Wednesday, July 20, 2005

"I think book is a verb"

The day is young yet, but I doubt I'll read anything so interesting or thought-provoking the rest of the day as the interview from which "I think book is a verb," comes. The interview is in yesterday's USAToday.com with Cory Doctorow, Boing Boing contributor, EFF employee, sci-fi writer, ebook and copyright activist.

Cory recently published a book that is garnering praise from critics, Someone Comes to Town, Someone Leaves Town. The same day his publisher, Tor Books, released printed copies to bookstores, the e-version was available for free downloads. Well, this is unusual, yes? Most publishers/content owners will claim that doing this draws potential paying readers away to the free version....indeed this fear is at the root of publishers' recent requests of Google to stop digitizing content under copyright.

Not happening, according to Doctorow in the interview. "For almost every writer, the number of sales they lose because people never hear of their book is far larger than the sales they'd lose because people can get it for free online," Doctorow says. "The biggest threat we face isn't piracy, it's obscurity."

This sounds Long Tailish to me....what can't be found, won't be valued. And what isn't valued, doesn't get bought or borrowed.

And another reason Doctorow wants his books available as ebooks is to encourage people to add to them and change them:
"When you download my book, please: Do weird and cool stuff with it. Imagine new things that books are for. Then tell me about it ... so I can be the first writer to figure out what the next writerly business model is." He's not thinking that the future of books is simply reading book-length text on a screen instead of on paper pages.
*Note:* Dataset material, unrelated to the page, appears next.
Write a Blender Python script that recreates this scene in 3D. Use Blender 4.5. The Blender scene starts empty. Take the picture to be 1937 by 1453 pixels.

He's thinking it's something that happens when you decouple the content from the medium.
And Mark Federman has this to say on the topic:
We are increasingly learning that, with the changes resulting from ubiquitous connectivity and pervasive proximity, the most sustainable sources of revenue will become increasingly indirect - with sometimes two or three levels of indirection from the nominal product or service. That's a bit of magic that will take our industrial-age borne corporate mentalities a while to understand.

And this is interesting in a "small world" kind of way. Dorothea Salo, recently degreed librarian, Caveat Lector blogger and the new Digital Repository Services Librarian for George Mason University also is an HTML wizard who did the mark-up for this most recent Doctorow book as well as for his previous one, Down and Out in the Magic Kingdom.

It's all magically interesting!

1 comment:

Dorothea said...

I'm not a wizard, but I play one on the Web... thanks for the kind words!

The current state of textartisan.com is actually rather embarrassing. There is a rewrite/redesign in progress behind the scenes, but with the move and the new job, it's not my top priority.